Таким образом, Блок как бы выдает тайну гоголевской России, сокрытую от самого творца. В статье «Дитя Гоголя» (1909) Блок, исповедуя свою веру и завороженность Россией лирических отступлений, утверждает, что Гоголь носил под сердцем Россию, как женщина носит плод, – и тут же проводит поразительное уподобление: «перед неизбежностью родов, перед появлением нового существа содрогался Гоголь: как у русалки, чернела в его душе <черная точка>» (4, 131). Блок не мог не знать, к какому гоголевскому образу отсылает это сравнение. В «Майской ночи» утопленница просит Левко найти в хороводе среди своих подруг затаившуюся там злую мачеху – «страшную ведьму». И Левко замечает среди девушек одну, с радостью играющую в хищного ворона: «тело ее не так светилось, как у прочих: внутри его виделось что-то черное… – Ведьма! – сказал он, вдруг указав на нее пальцем…» (1, 77). Вот с этой-то русалкой-ведьмой, точнее, с черной точкой внутри нее, и сравнивает Блок ту «новую родину», которую носил под сердцем Гоголь 42 .
<- 42
Возможно, что еще одна реминисценция «Майской ночи» – образ колдуньи, играющей в ворона среди белоснежного девичьего хоровода, – содержится в заглавной строке любовно-«демонического» стихотворения Блока «Черный ворон в сумраке снежном…», написанного в феврале 1910 года, вскоре после того, как Блок перечитывал Гоголя в связи с его столетним юбилеем и своей работой над статьей «Дитя Гоголя».
«Обращаться с словом нужно честно», – говорил Гоголь: но именно изменяя писателю, слово может честно свидетельствовать о том, что сам он пытается скрыть от себя. Та самая «бесовски сладкая» чара, какую Гоголь изобразил в «Ночи перед Рождеством», «Страшной мести», «Вии», «Портрете», приняла в «Мертвых душах» имя России.
По-разному можно истолковать природу этого «наваждения». Можно следовать психоаналитической схеме и обнаружить своеобразное «патриотическое либидо» у Гоголя, который делает свой объект эротически привлекательным в силу того, что извращает, порочит, демонизирует его; таким образом, бессознательное снижение России у Гоголя идет параллельно с ее сознательным возвышением. Можно применить бахтинское понятие амбивалентности и, выводя гоголевскую образность из карнавальной традиции, говорить об одновременном увенчании и развенчании России. Можно применить понятия деконструкции и поймать текст на противоречии, обнаружить в лирических отступлениях смысл, прямо противоположный тому, который заявлен автором, а значит, еще раз убедиться в том, насколько двусмысленна семантика всякого текста, иронически выворачивающего наизнанку определенность авторского замысла, да и однозначность любой интерпретации.
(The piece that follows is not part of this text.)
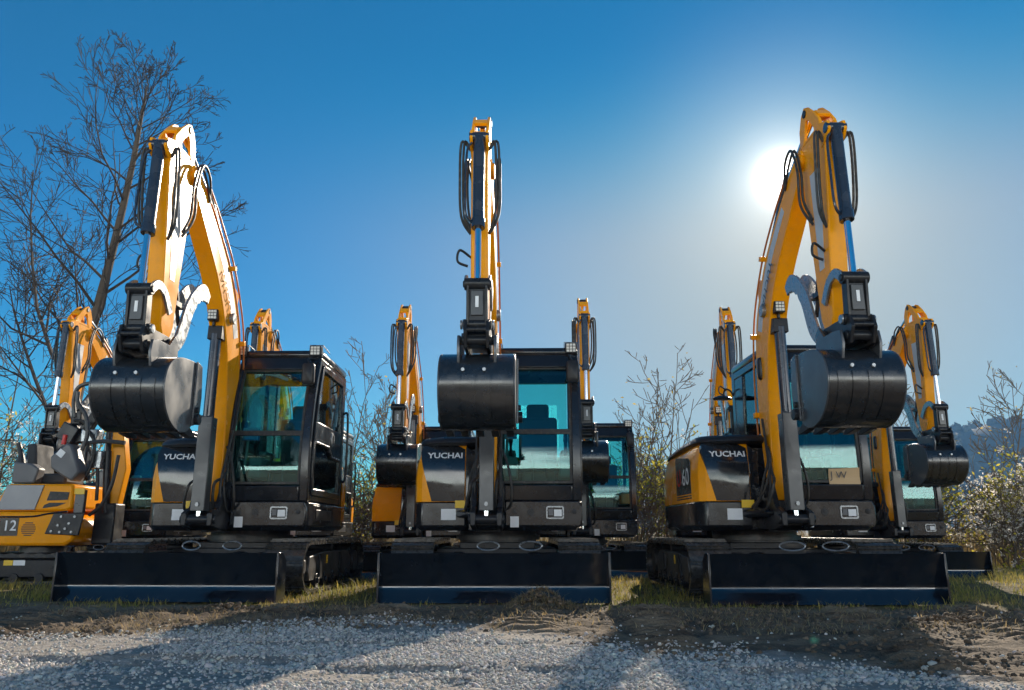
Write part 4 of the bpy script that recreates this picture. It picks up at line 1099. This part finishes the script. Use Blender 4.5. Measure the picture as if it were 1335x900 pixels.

Но среди всех этих безусловно допустимых толкований стоит выделить то, которое мог бы предложить сам Гоголь и которое проще всего обозначить одной фразой, обращенной в повести «Портрет» к художнику, написавшему портрет загадочного старика: «Ну, брат, состряпал ты черта!» («Портрет», 3, 109). Художник запечатлел на своем полотне ростовщика-дьявола и невольно пустил гулять по свету этот страшный портрет, сам сделавшись первой его жертвой. В ранних произведениях Гоголь легко обращается с нечистой силой, весело играет с ней, прямо называет черта по имени. Но потом с автором происходит та же метаморфоза, что и с его художником: он жаждет очиститься от дьявольского наваждения и писать святые лица – не ростовщика «Портрета», не колдуна «Страшной мести», не панночку «Вия», а «вдохновенную Богом» Россию.